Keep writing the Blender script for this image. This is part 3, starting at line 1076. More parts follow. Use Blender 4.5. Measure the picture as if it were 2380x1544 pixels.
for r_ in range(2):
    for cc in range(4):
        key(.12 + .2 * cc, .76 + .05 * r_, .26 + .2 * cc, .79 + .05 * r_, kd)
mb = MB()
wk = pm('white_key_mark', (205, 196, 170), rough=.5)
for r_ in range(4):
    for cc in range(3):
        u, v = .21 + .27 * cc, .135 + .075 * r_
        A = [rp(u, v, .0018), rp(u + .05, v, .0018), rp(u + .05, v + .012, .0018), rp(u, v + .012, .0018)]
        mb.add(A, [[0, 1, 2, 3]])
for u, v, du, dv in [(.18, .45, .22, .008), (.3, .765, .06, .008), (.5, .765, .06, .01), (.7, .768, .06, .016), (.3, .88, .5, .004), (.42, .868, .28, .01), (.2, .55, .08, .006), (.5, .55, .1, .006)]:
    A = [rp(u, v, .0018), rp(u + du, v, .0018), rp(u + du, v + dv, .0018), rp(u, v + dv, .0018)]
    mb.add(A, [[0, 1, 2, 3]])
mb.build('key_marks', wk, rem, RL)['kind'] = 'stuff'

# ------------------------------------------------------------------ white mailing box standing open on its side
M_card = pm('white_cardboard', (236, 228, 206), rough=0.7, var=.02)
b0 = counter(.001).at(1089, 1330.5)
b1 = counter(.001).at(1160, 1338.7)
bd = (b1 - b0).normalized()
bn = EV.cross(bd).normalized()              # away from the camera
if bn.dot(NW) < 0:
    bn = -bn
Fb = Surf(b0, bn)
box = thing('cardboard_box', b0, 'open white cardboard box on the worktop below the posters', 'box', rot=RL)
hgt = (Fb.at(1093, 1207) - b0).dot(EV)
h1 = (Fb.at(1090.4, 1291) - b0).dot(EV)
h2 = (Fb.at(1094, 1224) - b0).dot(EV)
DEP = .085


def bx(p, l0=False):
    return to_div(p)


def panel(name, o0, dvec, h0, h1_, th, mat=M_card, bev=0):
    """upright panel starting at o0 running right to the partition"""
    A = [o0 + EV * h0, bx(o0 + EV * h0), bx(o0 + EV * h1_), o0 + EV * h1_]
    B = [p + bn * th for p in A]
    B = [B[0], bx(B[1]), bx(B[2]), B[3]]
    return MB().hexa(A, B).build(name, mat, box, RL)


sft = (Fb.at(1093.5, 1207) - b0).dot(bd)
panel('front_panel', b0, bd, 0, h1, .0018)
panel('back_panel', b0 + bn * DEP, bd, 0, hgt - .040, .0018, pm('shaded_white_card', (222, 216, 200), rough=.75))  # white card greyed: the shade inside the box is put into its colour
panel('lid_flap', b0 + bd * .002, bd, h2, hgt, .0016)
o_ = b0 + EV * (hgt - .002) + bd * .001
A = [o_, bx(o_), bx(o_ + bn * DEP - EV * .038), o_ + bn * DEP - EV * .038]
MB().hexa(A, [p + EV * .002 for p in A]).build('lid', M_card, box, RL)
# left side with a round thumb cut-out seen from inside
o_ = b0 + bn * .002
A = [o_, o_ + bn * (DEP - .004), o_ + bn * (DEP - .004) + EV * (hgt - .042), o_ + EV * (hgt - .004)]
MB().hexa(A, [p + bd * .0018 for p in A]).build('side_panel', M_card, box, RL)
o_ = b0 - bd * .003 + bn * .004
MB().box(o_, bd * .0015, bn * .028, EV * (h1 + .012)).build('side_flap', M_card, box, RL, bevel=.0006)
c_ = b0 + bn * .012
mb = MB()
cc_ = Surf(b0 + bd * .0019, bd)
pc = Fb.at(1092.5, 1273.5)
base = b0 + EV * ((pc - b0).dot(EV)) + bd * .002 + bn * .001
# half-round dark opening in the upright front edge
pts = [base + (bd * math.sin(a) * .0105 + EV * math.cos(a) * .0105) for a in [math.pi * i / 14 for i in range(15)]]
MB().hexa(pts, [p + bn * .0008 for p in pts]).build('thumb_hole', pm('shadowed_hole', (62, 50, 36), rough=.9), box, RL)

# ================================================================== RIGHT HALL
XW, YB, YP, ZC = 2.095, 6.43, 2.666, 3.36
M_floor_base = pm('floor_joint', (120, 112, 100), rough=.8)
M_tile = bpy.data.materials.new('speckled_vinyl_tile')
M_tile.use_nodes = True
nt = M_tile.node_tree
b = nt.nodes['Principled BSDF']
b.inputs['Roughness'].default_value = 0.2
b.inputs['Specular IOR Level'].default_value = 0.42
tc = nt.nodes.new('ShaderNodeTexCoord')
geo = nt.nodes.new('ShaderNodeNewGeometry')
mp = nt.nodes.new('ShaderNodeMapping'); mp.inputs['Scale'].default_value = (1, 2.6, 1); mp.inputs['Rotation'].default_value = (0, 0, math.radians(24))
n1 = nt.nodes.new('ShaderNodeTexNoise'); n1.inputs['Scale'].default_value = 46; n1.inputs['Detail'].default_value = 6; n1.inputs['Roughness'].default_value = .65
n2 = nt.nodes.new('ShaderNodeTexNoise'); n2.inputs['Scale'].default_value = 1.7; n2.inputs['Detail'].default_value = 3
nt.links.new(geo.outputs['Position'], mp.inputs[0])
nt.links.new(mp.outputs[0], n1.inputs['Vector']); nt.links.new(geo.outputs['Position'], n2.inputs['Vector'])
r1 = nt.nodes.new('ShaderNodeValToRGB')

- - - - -

** Aim **
Quote the data above in full, changing nothing.

** Solution to the problem **
Keep writing the Blender script for this image. This is part 3, starting at line 1076. More parts follow. Use Blender 4.5. Measure the picture as if it were 2380x1544 pixels.
for r_ in range(2):
    for cc in range(4):
        key(.12 + .2 * cc, .76 + .05 * r_, .26 + .2 * cc, .79 + .05 * r_, kd)
mb = MB()
wk = pm('white_key_mark', (205, 196, 170), rough=.5)
for r_ in range(4):
    for cc in range(3):
        u, v = .21 + .27 * cc, .135 + .075 * r_
        A = [rp(u, v, .0018), rp(u + .05, v, .0018), rp(u + .05, v + .012, .0018), rp(u, v + .012, .0018)]
        mb.add(A, [[0, 1, 2, 3]])
for u, v, du, dv in [(.18, .45, .22, .008), (.3, .765, .06, .008), (.5, .765, .06, .01), (.7, .768, .06, .016), (.3, .88, .5, .004), (.42, .868, .28, .01), (.2, .55, .08, .006), (.5, .55, .1, .006)]:
    A = [rp(u, v, .0018), rp(u + du, v, .0018), rp(u + du, v + dv, .0018), rp(u, v + dv, .0018)]
    mb.add(A, [[0, 1, 2, 3]])
mb.build('key_marks', wk, rem, RL)['kind'] = 'stuff'

# ------------------------------------------------------------------ white mailing box standing open on its side
M_card = pm('white_cardboard', (236, 228, 206), rough=0.7, var=.02)
b0 = counter(.001).at(1089, 1330.5)
b1 = counter(.001).at(1160, 1338.7)
bd = (b1 - b0).normalized()
bn = EV.cross(bd).normalized()              # away from the camera
if bn.dot(NW) < 0:
    bn = -bn
Fb = Surf(b0, bn)
box = thing('cardboard_box', b0, 'open white cardboard box on the worktop below the posters', 'box', rot=RL)
hgt = (Fb.at(1093, 1207) - b0).dot(EV)
h1 = (Fb.at(1090.4, 1291) - b0).dot(EV)
h2 = (Fb.at(1094, 1224) - b0).dot(EV)
DEP = .085


def bx(p, l0=False):
    return to_div(p)


def panel(name, o0, dvec, h0, h1_, th, mat=M_card, bev=0):
    """upright panel starting at o0 running right to the partition"""
    A = [o0 + EV * h0, bx(o0 + EV * h0), bx(o0 + EV * h1_), o0 + EV * h1_]
    B = [p + bn * th for p in A]
    B = [B[0], bx(B[1]), bx(B[2]), B[3]]
    return MB().hexa(A, B).build(name, mat, box, RL)


sft = (Fb.at(1093.5, 1207) - b0).dot(bd)
panel('front_panel', b0, bd, 0, h1, .0018)
panel('back_panel', b0 + bn * DEP, bd, 0, hgt - .040, .0018, pm('shaded_white_card', (222, 216, 200), rough=.75))  # white card greyed: the shade inside the box is put into its colour
panel('lid_flap', b0 + bd * .002, bd, h2, hgt, .0016)
o_ = b0 + EV * (hgt - .002) + bd * .001
A = [o_, bx(o_), bx(o_ + bn * DEP - EV * .038), o_ + bn * DEP - EV * .038]
MB().hexa(A, [p + EV * .002 for p in A]).build('lid', M_card, box, RL)
# left side with a round thumb cut-out seen from inside
o_ = b0 + bn * .002
A = [o_, o_ + bn * (DEP - .004), o_ + bn * (DEP - .004) + EV * (hgt - .042), o_ + EV * (hgt - .004)]
MB().hexa(A, [p + bd * .0018 for p in A]).build('side_panel', M_card, box, RL)
o_ = b0 - bd * .003 + bn * .004
MB().box(o_, bd * .0015, bn * .028, EV * (h1 + .012)).build('side_flap', M_card, box, RL, bevel=.0006)
c_ = b0 + bn * .012
mb = MB()
cc_ = Surf(b0 + bd * .0019, bd)
pc = Fb.at(1092.5, 1273.5)
base = b0 + EV * ((pc - b0).dot(EV)) + bd * .002 + bn * .001
# half-round dark opening in the upright front edge
pts = [base + (bd * math.sin(a) * .0105 + EV * math.cos(a) * .0105) for a in [math.pi * i / 14 for i in range(15)]]
MB().hexa(pts, [p + bn * .0008 for p in pts]).build('thumb_hole', pm('shadowed_hole', (62, 50, 36), rough=.9), box, RL)

# ================================================================== RIGHT HALL
XW, YB, YP, ZC = 2.095, 6.43, 2.666, 3.36
M_floor_base = pm('floor_joint', (120, 112, 100), rough=.8)
M_tile = bpy.data.materials.new('speckled_vinyl_tile')
M_tile.use_nodes = True
nt = M_tile.node_tree
b = nt.nodes['Principled BSDF']
b.inputs['Roughness'].default_value = 0.2
b.inputs['Specular IOR Level'].default_value = 0.42
tc = nt.nodes.new('ShaderNodeTexCoord')
geo = nt.nodes.new('ShaderNodeNewGeometry')
mp = nt.nodes.new('ShaderNodeMapping'); mp.inputs['Scale'].default_value = (1, 2.6, 1); mp.inputs['Rotation'].default_value = (0, 0, math.radians(24))
n1 = nt.nodes.new('ShaderNodeTexNoise'); n1.inputs['Scale'].default_value = 46; n1.inputs['Detail'].default_value = 6; n1.inputs['Roughness'].default_value = .65
n2 = nt.nodes.new('ShaderNodeTexNoise'); n2.inputs['Scale'].default_value = 1.7; n2.inputs['Detail'].default_value = 3
nt.links.new(geo.outputs['Position'], mp.inputs[0])
nt.links.new(mp.outputs[0], n1.inputs['Vector']); nt.links.new(geo.outputs['Position'], n2.inputs['Vector'])
r1 = nt.nodes.new('ShaderNodeValToRGB')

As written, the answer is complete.